Out to sea, hunting Nazi war ships, Saul Bellow’s Augie March encounters a sailor, a brilliant autodidact, who tells him, “Pascal says people get in trouble because they can’t stay in their rooms. The next poet laureate of England—I figure—prays to God to teach us to sit still.” It would take W.H. Auden, who might well have become England’s poet laureate had he sat still, half his career to arrive at a similar conclusion about the mischief men do in pursuit of lofty goals. The centennial of his birth fell on February 21st of this year; most of the comments on this sadly muted occasion focused on the distinction between his “early” and “late” stages, which also happen to coincide with his Communism and his regained Anglicanism.
Auden reached his artistic pinnacle at Europe’s darkest moment, a fact that might itself be described as Audenesque. The year 1939 yielded other burnished gems besides his “September 1, 1939”: the threnodies to Yeats and Freud, “Epitaph on a Tyrant,” “The Unknown Citizen,” “Law Like Love.” Critics of Auden’s “Spain,” who see it solely as a testament to all that was sinister and myopic in an epicene Communist’s worldview, should take the poem’s full measure. For instance, the apostrophe to nations, which calls upon “the life / That shapes the individual belly and orders / The private nocturnal terror,” has that life replying: “O no, I am not the mover; / Not to-day; not to you. To you I’m the / Yes-man, the bar-companion, the easily-duped . . . ” We know now from the publication of long-secret Soviet archives that the yes-man, the bar-companion, and the easily-duped comprise precisely the grim troika that enabled and excused Stalin’s reign of terror for so long. The poem is, thus, also a withering indictment of the Western intellectual class to which Auden belonged with such passion and brilliance. So his conscience managed to get it right, in the end—even if his short-lived political allegiances got it so remarkably wrong.

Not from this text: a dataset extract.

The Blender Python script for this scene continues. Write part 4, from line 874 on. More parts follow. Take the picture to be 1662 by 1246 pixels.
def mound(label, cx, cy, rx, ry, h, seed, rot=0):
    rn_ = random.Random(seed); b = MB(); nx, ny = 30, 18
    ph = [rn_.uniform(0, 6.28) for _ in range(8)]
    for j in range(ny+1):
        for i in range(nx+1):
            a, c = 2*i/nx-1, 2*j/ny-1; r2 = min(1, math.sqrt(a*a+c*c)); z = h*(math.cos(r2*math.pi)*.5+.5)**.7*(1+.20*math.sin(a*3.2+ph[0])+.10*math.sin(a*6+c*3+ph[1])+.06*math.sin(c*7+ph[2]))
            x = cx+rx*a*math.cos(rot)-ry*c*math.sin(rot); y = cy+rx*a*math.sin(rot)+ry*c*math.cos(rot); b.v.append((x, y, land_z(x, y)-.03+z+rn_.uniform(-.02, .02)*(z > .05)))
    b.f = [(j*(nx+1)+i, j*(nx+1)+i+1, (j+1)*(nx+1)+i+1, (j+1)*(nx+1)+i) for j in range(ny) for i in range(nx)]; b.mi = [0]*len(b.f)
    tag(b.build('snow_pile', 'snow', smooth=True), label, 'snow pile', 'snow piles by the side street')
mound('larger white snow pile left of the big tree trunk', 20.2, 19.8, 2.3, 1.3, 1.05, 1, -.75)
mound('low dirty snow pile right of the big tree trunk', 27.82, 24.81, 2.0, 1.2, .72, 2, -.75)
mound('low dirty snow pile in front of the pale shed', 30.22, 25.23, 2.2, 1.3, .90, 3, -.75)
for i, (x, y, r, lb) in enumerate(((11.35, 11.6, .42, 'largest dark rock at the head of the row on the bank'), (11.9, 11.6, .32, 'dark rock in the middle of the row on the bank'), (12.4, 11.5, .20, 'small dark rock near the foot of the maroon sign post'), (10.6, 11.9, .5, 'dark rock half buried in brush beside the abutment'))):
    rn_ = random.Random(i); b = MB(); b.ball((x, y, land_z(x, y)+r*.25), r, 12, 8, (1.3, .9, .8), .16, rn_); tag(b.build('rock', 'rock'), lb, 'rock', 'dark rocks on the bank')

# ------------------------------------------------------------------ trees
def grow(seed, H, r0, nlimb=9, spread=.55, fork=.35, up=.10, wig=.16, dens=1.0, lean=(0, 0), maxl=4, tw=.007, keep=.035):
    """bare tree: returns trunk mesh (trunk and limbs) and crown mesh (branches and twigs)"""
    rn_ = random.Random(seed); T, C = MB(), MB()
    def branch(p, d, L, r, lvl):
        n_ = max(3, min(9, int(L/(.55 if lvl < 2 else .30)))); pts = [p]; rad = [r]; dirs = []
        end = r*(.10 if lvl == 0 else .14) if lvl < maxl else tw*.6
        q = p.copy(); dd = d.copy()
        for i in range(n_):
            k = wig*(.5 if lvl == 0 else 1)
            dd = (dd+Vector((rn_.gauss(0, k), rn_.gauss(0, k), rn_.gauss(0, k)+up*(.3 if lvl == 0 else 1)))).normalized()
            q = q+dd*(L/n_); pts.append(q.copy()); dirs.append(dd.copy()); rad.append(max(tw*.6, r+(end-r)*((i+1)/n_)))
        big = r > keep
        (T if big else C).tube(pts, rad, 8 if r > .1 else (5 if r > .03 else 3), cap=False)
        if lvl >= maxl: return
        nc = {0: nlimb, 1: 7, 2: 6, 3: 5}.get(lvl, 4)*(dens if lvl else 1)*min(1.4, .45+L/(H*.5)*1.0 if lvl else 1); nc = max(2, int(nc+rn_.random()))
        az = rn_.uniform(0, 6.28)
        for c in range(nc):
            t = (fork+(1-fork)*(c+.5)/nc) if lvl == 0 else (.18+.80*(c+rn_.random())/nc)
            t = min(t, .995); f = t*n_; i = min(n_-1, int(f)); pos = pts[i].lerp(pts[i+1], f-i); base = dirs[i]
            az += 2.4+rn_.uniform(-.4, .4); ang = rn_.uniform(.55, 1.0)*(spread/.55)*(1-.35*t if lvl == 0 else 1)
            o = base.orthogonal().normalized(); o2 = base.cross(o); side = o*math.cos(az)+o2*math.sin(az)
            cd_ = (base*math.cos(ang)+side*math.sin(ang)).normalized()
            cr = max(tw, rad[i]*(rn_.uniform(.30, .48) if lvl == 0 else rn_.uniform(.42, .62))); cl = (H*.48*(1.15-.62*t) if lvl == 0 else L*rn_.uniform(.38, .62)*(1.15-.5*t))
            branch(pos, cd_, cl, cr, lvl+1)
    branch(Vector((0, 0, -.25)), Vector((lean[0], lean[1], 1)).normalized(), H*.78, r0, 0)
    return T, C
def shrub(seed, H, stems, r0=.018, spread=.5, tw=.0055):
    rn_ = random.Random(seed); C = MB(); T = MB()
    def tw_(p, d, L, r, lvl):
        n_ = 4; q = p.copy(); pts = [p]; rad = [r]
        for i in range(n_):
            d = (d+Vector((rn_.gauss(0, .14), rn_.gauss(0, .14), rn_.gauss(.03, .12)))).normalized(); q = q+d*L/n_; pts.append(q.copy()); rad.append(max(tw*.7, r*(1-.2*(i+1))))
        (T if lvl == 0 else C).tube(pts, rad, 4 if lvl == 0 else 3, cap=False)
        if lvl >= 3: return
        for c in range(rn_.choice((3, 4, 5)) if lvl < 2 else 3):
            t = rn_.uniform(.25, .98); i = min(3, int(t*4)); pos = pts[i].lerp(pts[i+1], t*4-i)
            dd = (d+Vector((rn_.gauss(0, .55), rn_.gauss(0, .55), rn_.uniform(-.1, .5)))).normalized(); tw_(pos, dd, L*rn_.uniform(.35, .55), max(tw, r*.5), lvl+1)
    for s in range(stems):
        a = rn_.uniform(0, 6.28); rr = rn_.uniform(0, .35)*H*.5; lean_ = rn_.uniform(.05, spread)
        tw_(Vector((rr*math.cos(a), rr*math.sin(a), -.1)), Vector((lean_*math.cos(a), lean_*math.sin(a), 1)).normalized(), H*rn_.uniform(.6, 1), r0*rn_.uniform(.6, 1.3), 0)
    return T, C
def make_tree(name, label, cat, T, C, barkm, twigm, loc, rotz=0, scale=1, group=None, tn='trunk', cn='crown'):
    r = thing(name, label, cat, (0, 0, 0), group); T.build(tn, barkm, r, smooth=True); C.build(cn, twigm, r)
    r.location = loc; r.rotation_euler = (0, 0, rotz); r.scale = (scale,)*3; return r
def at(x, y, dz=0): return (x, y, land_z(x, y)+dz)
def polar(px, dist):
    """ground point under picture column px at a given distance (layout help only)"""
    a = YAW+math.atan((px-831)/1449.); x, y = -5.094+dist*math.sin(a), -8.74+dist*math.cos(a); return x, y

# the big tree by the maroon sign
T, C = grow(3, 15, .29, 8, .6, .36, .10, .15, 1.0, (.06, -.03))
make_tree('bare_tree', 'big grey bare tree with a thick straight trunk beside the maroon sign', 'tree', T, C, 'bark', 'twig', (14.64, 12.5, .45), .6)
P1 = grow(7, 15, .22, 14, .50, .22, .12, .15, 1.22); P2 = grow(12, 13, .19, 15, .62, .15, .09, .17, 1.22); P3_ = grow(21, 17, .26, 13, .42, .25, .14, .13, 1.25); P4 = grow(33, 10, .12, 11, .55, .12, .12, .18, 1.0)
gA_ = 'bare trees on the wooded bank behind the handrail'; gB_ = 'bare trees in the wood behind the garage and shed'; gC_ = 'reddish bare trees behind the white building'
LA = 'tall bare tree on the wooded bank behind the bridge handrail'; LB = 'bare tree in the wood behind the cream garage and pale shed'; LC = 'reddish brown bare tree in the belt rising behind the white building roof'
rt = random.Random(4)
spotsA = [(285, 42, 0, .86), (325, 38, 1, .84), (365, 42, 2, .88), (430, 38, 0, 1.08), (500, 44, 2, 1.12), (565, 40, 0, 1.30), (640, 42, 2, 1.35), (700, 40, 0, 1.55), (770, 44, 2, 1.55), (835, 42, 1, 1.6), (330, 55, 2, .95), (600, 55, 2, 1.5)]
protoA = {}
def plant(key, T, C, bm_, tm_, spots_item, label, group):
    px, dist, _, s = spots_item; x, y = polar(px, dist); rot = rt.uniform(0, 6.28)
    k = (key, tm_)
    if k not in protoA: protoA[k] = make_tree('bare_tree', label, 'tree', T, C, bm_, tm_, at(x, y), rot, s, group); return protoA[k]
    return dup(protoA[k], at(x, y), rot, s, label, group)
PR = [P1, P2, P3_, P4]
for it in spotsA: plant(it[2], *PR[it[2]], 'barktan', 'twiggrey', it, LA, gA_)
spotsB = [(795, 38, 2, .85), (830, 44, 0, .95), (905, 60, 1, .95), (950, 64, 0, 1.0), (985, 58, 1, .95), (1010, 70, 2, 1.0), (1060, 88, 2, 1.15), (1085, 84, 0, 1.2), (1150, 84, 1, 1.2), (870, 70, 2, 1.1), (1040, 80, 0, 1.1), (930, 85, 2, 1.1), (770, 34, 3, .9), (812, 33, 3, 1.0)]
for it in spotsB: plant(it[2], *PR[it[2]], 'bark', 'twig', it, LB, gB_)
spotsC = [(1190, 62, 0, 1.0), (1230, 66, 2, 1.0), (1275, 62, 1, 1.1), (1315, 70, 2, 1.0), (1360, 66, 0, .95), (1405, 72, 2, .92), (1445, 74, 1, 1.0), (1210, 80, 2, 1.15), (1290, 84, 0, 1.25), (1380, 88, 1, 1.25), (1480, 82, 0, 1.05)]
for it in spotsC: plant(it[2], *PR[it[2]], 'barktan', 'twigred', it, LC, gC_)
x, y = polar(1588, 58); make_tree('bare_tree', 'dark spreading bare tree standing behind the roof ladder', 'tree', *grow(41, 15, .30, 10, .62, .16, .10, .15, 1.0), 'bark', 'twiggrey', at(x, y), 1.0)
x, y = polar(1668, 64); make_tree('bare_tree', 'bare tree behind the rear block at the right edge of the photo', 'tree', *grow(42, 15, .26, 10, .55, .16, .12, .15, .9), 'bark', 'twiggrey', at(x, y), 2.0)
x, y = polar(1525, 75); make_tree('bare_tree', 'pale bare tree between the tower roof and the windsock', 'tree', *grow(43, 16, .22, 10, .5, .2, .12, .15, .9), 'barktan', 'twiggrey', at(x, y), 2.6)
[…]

Though his abandonment of those allegiances is praiseworthy, it did nothing for him as an artist. Auden’s poetry steadily declined in quality as his commitment to religion broadened and his sense of purpose—both as a poet and as a “citizen”—grew humbler. He also traveled less, abandoning the exploratory wanderings of his earlier years, confining himself mainly to his adopted city of New York and his shire-girded summer home in Austria. As Philip Larkin observed in a withering 1960 essay, “What’s Become of Wystan?,” someone who had read nothing of Auden’s work after 1940 would have little to talk about with someone who had read nothing before 1940. A shame, too, in Larkin’s opinion: a born-again Yank might well have gone on to become a “New Yorker Walt Whitman viewing the American scene through lenses coated with a European irony” instead of the book-obsessed purveyor of agape Auden became. So much, one supposes, for Pascal and the wisdom of sitting still.